_Provided records_
============
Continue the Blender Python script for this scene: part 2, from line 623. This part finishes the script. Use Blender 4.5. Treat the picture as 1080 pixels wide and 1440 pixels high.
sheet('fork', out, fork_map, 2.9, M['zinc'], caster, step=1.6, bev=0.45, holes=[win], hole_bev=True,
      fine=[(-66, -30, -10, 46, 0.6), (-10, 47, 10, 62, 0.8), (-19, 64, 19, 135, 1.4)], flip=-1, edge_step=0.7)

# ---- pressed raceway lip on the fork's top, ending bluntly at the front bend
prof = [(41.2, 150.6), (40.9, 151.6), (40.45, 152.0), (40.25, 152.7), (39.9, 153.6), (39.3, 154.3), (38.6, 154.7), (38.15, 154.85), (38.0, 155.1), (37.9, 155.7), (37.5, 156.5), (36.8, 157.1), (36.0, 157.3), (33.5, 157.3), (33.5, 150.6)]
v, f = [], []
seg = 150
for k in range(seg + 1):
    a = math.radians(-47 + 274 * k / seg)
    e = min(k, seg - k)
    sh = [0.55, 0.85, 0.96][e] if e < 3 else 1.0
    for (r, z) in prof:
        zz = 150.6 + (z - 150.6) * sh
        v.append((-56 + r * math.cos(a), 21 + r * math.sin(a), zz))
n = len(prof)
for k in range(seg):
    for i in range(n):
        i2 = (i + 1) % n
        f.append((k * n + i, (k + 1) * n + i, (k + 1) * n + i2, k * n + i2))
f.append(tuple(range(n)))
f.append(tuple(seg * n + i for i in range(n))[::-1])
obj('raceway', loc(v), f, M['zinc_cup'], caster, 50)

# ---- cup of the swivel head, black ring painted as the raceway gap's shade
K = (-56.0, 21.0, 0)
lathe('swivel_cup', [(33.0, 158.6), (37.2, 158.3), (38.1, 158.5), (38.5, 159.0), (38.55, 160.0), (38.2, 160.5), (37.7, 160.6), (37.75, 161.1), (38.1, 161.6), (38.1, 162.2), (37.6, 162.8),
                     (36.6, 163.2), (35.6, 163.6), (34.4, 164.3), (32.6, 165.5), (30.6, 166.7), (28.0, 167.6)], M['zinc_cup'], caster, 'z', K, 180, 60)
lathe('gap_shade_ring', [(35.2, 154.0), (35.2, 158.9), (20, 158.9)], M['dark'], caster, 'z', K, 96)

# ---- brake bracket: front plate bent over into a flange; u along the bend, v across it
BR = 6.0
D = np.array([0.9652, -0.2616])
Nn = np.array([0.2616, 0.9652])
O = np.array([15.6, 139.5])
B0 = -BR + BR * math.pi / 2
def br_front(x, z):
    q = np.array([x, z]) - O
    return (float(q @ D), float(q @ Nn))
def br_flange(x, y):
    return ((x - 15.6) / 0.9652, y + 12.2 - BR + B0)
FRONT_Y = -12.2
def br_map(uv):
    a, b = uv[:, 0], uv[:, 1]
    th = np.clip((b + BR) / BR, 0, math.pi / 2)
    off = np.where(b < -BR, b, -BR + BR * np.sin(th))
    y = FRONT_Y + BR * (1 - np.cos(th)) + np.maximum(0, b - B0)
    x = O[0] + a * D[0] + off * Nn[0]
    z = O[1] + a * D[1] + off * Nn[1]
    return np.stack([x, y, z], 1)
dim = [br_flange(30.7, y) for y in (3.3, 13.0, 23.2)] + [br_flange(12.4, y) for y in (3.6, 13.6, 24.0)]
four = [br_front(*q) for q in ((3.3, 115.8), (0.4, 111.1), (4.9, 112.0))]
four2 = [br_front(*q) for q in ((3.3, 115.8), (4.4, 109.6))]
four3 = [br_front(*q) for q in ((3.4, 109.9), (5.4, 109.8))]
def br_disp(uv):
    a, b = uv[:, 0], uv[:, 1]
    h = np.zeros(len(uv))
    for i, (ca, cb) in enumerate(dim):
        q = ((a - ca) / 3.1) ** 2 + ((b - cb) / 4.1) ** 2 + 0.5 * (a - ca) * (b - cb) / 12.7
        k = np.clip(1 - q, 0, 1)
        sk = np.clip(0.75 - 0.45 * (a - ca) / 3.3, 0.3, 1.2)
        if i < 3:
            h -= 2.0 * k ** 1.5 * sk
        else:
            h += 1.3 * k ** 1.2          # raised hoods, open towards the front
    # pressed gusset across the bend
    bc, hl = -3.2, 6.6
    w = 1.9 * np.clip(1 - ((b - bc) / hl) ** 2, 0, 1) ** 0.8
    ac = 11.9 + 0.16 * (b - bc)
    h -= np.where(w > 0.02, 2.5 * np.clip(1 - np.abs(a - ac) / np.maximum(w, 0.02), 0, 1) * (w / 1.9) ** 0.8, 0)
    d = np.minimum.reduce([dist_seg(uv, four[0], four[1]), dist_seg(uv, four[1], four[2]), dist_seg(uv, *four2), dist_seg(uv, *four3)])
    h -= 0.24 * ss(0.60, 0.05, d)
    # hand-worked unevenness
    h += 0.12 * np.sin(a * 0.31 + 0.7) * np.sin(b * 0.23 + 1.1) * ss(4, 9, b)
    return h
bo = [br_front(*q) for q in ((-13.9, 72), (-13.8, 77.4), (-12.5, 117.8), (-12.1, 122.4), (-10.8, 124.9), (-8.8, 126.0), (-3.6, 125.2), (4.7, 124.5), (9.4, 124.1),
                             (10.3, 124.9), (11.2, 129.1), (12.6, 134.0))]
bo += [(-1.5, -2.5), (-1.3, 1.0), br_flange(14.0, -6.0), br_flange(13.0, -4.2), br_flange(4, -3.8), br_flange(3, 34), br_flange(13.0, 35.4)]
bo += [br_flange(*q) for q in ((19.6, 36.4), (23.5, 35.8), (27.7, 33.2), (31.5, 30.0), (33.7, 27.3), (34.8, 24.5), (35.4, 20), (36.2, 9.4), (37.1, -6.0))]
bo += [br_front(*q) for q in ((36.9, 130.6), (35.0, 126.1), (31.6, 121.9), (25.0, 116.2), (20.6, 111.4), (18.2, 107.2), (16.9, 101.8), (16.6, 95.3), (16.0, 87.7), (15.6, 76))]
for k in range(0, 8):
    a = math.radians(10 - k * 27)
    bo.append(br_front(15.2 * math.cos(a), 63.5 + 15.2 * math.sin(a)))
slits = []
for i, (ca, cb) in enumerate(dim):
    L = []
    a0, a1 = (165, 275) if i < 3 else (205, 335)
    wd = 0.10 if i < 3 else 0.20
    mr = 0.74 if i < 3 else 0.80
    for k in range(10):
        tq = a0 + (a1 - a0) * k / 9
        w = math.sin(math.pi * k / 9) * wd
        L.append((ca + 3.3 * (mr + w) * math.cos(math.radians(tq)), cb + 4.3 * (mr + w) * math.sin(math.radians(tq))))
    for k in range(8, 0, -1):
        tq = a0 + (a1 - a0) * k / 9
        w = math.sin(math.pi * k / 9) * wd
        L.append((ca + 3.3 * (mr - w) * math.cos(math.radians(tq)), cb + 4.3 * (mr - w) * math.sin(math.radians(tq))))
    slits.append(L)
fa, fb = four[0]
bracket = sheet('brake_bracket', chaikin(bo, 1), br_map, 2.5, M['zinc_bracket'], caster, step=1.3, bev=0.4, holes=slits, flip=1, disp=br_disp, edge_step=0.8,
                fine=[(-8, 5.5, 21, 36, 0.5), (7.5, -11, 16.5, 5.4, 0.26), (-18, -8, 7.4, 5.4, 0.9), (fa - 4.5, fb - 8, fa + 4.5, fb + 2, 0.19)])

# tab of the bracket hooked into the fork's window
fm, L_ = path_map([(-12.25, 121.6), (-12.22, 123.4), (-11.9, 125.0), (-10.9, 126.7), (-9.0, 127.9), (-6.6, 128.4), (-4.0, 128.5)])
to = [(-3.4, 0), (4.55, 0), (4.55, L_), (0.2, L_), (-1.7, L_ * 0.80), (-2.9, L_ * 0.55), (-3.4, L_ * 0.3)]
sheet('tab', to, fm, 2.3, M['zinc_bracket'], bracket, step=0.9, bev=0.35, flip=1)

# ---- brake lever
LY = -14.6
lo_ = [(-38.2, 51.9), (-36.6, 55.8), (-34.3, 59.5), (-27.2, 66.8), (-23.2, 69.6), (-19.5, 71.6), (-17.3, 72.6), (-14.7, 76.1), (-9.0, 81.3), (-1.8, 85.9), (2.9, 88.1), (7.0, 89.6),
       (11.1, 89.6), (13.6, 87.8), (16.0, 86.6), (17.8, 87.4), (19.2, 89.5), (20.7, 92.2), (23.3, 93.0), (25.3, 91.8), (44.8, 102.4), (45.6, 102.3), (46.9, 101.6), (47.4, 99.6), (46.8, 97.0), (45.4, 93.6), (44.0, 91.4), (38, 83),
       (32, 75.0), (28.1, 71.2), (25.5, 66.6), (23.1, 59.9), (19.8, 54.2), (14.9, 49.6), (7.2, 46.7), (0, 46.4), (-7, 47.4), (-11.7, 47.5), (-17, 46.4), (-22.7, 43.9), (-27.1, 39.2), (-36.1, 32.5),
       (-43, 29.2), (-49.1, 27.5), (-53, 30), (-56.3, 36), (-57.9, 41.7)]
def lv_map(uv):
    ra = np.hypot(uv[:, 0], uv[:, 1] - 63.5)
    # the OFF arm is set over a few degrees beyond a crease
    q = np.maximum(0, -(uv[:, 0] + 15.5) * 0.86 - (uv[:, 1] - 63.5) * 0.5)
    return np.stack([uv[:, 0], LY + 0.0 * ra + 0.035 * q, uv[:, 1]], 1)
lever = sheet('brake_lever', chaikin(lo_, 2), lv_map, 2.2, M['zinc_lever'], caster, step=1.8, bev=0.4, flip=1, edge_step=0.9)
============
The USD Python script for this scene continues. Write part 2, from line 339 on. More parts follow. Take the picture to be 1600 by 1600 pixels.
============
Begin at the line that has "Continue the Blender"; stop after the line that has "1.4)], flip=-1, edge_step=0.7)". Copy every line in that span exactly.

_Solved problem_
Continue the Blender Python script for this scene: part 2, from line 623. This part finishes the script. Use Blender 4.5. Treat the picture as 1080 pixels wide and 1440 pixels high.
sheet('fork', out, fork_map, 2.9, M['zinc'], caster, step=1.6, bev=0.45, holes=[win], hole_bev=True,
      fine=[(-66, -30, -10, 46, 0.6), (-10, 47, 10, 62, 0.8), (-19, 64, 19, 135, 1.4)], flip=-1, edge_step=0.7)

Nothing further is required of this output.